Baghlan
Baghlan operates as a keystone species in Afghanistan's network: the only trans-Hindu Kush route has channeled trade for 4,000 years.
Baghlan functions as a keystone node in Afghanistan's circulatory system. For over 4,000 years, the Salang Pass that cuts through this province has been the only direct route connecting Kabul to Central Asia—used by everyone from Alexander the Great to Soviet supply convoys. The name of its capital, Pul-e Khumri ("Bridge of Khumri"), reveals its essential function: this is where trade routes cross, where the mountain wall of the Hindu Kush yields a single passage north.
The province's topography created two distinct economic zones. The southern highlands channel traffic through the 3,878-meter Salang Pass and its Soviet-built tunnel, extracting value from transit fees and services. The northern plains—part of ancient Bactria—produce wheat and barley surpluses that feed Afghanistan's food supply. This dual economy mirrors the specialized tissues of a complex organism: one zone handles transport and distribution, the other primary production.
The Kushan dynasty recognized Baghlan's strategic value in the 1st century BCE, establishing Buddhist centers of learning here. The Soviets built the Salang Tunnel between 1958-1964 specifically to move military hardware south.
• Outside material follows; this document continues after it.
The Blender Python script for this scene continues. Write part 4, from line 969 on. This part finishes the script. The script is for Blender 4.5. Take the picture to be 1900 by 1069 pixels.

Today, Baghlan stands to benefit from the CASA-1000 regional power project, which will run electricity from Central Asia to South Asia—continuing the pattern of valuable flows passing through without fully transforming the local economy. Coal mining at Karkar and Dudkash once powered Afghan industry; the 2025 Russian exploration agreements for oil and gas suggest new extraction cycles may begin. Afghanistan's World Bank-projected 4.3% GDP growth in 2025 reflects returnees stimulating services, but Baghlan's essential role remains unchanged: the bridge that connects otherwise separated worlds.